Двадцать первый год шел к концу. Гражданская война утихала. Уже никто не сомневался в том, что постоянные хозяева города - большевики и что за ними будущее всей страны. Редкие набеги банд, так же быстро исчезавших, как и налетавших, все же мешали городу справиться с разрухой. Дома по-прежнему не отапливались, единственное тепло зимой шло от маленьких железных печурок буржуек, полки в магазинах пустовали в ожидании товаров, и население несло свои пожитки, остатки белья, предметы домашнего скарба на Бессарабку в надежде продать или обменять на продукты. На этом красочном и жестоком рынке по-прежнему величественно восседали на возах с сеном полногрудые, краснощекие "жинки" в цветастых платках. Они с наигранной небрежностью осматривали, щупали руками товар и, глядя куда-то в сторону, назначали цену или, отводя рукой предлагаемый предмет, так же величественно произносили: "Не треба".

Но жизнь шла своим чередом, постепенно стабилизируясь. Стали выдавать на паек муку, восстанавливался транспорт, налаживалась связь с Москвою. Редкие приезжие из Москвы рассказывали о новых достижениях революции, новых течениях в театре, в искусстве, в театральной жизни, волнуя, будя и укрепляя мечты о возвращении в столицу. Буцкий и Сладкопевцев решили ехать в Ленинград. Я наметила отъезд в Москву, приурочила его к первому весеннему месяцу - марту. С Сигизмундом Доминиковичем расставались ненадолго. В конце марта собиралась ехать в Москву еврейская студия всем своим составом, с преподавателями и студентами. Они обязались доставить в Москву и Кржижановского.

Друзья помогли мне получить билет в пассажирском поезде. По тому времени это было очень трудно. Со мной был небольшой чемодан с вещами, книгами и мешок муки - мой паек за два месяца.

Расставаться с местом, где прожита часть жизни, исполненная тревог, волнений, радости, творческих исканий, где оставались друзья, оставался прекрасный город с его тополями и каштанами, великолепным Днепром, Владимирской горкой, - было грустно.
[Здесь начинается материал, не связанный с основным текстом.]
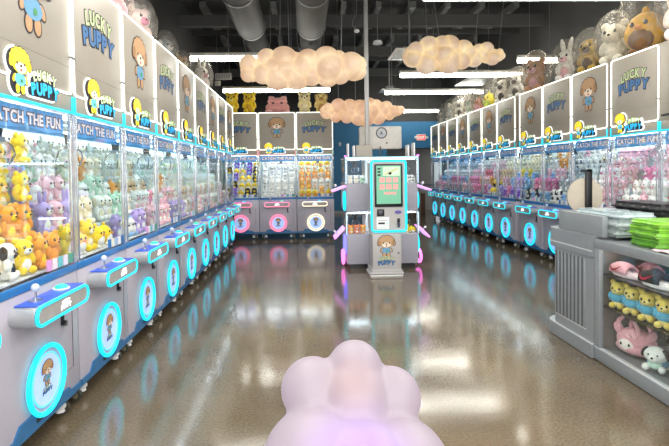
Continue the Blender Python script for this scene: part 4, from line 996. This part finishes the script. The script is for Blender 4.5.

Ехать в Москву после пятилетнего отсутствия в ней было боязно. Кто оставался там из друзей? Все ли они живы? Как встретили они революцию? Но сила сильнее горести разлуки и страха перед возможными бедами толкала вперед. Вместе с опасениями поднималось и захлестывало чувство радостного любопытства, веры в возможность лучшей жизни для всех, а значит, и для меня.
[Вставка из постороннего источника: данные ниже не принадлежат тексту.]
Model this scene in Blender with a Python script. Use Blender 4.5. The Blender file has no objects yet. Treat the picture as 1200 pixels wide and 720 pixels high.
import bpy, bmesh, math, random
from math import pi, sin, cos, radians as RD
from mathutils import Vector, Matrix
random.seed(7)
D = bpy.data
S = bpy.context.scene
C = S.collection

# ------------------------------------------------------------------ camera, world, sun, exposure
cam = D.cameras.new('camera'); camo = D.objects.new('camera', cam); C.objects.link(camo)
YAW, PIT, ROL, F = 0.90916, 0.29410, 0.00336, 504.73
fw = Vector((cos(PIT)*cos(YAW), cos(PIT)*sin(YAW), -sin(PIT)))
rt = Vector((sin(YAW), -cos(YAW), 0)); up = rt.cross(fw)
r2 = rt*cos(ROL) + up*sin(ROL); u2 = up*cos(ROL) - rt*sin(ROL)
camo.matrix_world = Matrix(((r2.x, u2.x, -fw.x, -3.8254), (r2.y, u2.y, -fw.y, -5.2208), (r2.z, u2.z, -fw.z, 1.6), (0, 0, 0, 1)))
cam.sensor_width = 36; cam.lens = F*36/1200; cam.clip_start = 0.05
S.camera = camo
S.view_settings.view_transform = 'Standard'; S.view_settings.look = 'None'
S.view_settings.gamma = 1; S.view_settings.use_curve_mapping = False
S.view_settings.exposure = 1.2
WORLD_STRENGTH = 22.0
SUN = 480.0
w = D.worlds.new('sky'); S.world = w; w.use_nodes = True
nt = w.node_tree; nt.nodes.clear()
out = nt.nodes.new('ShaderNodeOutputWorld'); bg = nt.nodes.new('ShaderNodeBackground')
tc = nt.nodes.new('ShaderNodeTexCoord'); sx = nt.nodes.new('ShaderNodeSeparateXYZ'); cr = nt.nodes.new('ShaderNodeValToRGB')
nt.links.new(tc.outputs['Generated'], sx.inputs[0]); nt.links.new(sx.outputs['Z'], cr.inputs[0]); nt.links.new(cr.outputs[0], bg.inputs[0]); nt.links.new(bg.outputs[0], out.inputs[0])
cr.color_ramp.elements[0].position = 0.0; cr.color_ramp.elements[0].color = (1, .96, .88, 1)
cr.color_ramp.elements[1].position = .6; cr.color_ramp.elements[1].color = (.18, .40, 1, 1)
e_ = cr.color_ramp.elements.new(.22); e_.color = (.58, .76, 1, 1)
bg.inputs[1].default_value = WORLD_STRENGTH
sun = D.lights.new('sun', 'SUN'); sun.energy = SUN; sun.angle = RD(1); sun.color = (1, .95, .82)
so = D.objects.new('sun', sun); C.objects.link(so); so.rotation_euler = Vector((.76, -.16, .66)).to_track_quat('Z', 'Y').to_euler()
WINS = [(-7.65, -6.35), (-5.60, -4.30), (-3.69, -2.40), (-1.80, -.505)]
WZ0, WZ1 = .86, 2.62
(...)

В пассажирском вагоне ехала я только до станции Броворы - совсем недалеко от Киева. Тут пассажирам сказали, что в нашем вагоне загорелась ось, велели всем выйти и дожидаться товарного поезда, который нас должен подобрать. Прождав на морозе шесть часов, мы наконец погрузились в теплушку и через двое суток, промерзшие, голодные, усталые от бессонницы, въехали в Москву.

МОСКВА

I

В Москве я остановилась у известной киноактрисы и моего друга Ольги Ивановны Преображенской. Мы вместе служили в одной драматической труппе, сблизились и с тех пор не теряли друг друга из виду. Она была старше меня, опытней и часто давала советы полезные и в работе, и в театральном быту. Ольга Ивановна и муж ее Владимир Ростиславович Гардин приняли меня тепло. Они жили на Раушской набережной в том доме, где сейчас гостиница "Бухарест". Работали в совсем еще молодом, но уже много обещавшем советском кино.
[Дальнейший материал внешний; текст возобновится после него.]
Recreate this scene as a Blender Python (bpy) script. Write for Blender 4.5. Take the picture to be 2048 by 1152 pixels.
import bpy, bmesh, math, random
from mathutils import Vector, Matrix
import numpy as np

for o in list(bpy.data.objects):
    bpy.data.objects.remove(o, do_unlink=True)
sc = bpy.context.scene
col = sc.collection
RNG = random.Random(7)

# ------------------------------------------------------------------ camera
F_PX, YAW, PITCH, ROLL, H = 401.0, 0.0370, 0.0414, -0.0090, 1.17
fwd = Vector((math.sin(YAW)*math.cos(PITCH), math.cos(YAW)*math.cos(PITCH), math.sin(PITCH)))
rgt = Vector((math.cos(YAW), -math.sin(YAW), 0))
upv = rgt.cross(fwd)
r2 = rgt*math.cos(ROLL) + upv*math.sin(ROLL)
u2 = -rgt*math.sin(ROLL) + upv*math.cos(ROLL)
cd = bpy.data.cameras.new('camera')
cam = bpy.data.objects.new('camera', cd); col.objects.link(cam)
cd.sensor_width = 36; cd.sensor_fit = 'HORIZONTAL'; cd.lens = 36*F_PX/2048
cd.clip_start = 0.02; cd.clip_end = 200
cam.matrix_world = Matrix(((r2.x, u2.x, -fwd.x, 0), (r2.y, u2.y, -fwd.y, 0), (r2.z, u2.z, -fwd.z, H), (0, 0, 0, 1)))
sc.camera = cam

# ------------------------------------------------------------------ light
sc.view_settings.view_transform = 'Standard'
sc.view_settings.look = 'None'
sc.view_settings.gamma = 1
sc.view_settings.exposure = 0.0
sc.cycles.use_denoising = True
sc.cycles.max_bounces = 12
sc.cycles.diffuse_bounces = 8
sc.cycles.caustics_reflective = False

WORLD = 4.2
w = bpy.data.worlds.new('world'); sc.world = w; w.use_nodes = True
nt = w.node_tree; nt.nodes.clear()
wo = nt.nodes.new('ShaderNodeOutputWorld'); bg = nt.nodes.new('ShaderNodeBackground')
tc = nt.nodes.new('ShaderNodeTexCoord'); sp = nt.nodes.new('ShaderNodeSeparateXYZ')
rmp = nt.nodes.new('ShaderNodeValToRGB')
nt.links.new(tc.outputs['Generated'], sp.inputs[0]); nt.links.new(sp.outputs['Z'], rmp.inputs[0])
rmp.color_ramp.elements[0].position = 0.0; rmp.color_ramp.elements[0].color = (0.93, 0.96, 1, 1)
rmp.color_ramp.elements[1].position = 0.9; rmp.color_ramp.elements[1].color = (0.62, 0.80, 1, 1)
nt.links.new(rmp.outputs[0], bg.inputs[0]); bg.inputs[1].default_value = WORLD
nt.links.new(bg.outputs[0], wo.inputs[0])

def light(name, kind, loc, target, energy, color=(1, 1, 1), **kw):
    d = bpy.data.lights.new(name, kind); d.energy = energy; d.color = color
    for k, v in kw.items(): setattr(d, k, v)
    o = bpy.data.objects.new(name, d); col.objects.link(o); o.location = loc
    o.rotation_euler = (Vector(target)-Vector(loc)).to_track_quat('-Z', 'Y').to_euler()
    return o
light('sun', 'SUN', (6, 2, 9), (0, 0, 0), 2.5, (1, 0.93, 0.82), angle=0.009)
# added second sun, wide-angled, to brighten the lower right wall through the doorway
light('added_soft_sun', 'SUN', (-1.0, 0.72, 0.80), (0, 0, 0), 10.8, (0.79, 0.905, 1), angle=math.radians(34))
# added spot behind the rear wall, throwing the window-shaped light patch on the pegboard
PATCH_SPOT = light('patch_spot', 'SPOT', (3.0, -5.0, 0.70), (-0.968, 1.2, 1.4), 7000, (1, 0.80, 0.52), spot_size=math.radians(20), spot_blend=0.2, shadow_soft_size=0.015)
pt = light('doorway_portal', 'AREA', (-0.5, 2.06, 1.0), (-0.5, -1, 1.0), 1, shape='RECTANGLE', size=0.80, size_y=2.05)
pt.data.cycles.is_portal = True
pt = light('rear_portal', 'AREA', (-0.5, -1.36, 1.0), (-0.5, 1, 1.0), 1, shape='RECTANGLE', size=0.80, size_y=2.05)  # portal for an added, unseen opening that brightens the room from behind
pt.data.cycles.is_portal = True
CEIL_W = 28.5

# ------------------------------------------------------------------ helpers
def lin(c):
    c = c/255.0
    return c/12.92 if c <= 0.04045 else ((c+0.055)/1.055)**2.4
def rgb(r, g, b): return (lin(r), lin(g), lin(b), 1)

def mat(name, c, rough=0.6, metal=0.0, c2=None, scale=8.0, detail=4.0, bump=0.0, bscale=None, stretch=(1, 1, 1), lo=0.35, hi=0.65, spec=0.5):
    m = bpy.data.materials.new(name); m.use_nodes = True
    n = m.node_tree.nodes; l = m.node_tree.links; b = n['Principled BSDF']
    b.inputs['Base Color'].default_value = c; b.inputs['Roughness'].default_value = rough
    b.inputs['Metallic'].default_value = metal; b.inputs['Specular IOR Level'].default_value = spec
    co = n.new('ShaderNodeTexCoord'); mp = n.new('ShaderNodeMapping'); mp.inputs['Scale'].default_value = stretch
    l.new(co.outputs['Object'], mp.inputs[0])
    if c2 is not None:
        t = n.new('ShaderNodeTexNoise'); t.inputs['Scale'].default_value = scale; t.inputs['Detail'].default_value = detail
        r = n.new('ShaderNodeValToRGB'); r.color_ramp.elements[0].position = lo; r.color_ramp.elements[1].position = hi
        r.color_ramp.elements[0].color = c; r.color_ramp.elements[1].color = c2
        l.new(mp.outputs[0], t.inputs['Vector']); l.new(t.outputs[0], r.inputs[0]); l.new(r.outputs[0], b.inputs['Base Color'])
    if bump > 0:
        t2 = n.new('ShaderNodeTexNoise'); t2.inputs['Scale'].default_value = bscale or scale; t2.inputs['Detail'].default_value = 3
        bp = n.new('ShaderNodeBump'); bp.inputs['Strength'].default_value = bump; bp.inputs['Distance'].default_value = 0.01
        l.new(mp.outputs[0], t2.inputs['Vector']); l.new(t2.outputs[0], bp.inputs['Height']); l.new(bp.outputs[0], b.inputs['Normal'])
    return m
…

Поначалу Москва произвела на меня не то впечатление, какого я ждала. Она и радовала, и в то же время вызывала недоуменную растерянность. И не потому, что после тихого Киева ошеломляла шумным разнообразием жизни, пестротой множества начинаний, многолюдством уличного движения, магазинами с долгожданными товарами. Вероятно, пугало отсутствие привычной стабильности, неустойчивость нового быта, только искавшего и не всегда находившего для себя нужную форму.

В конце марта приехал в Москву с еврейской студией и Кржижановский. Надо было начинать битву за жизнь, отвоевывать свое право на место под московским небом.

При отъезде из Киева друзья Сигизмунда Доминиковича снабдили его несколькими письмами к москвичам. Визит к Бердяеву с первым письмом оказался неудачным. Из беседы выяснилось, что и философские, и политические позиции Н. Бердяева так же шатки, как и самое его пребывание в Москве. Второе письмо, к профессору Авинову, открыло Сигизмунду Доминиковичу двери дома этой семьи, но что-то и тут удержало его от закрепления знакомства. Он решил не повторять бесполезных хождений. Оставшееся, третье, неиспользованное письмо надолго застряло в боковом кармане его пиджака.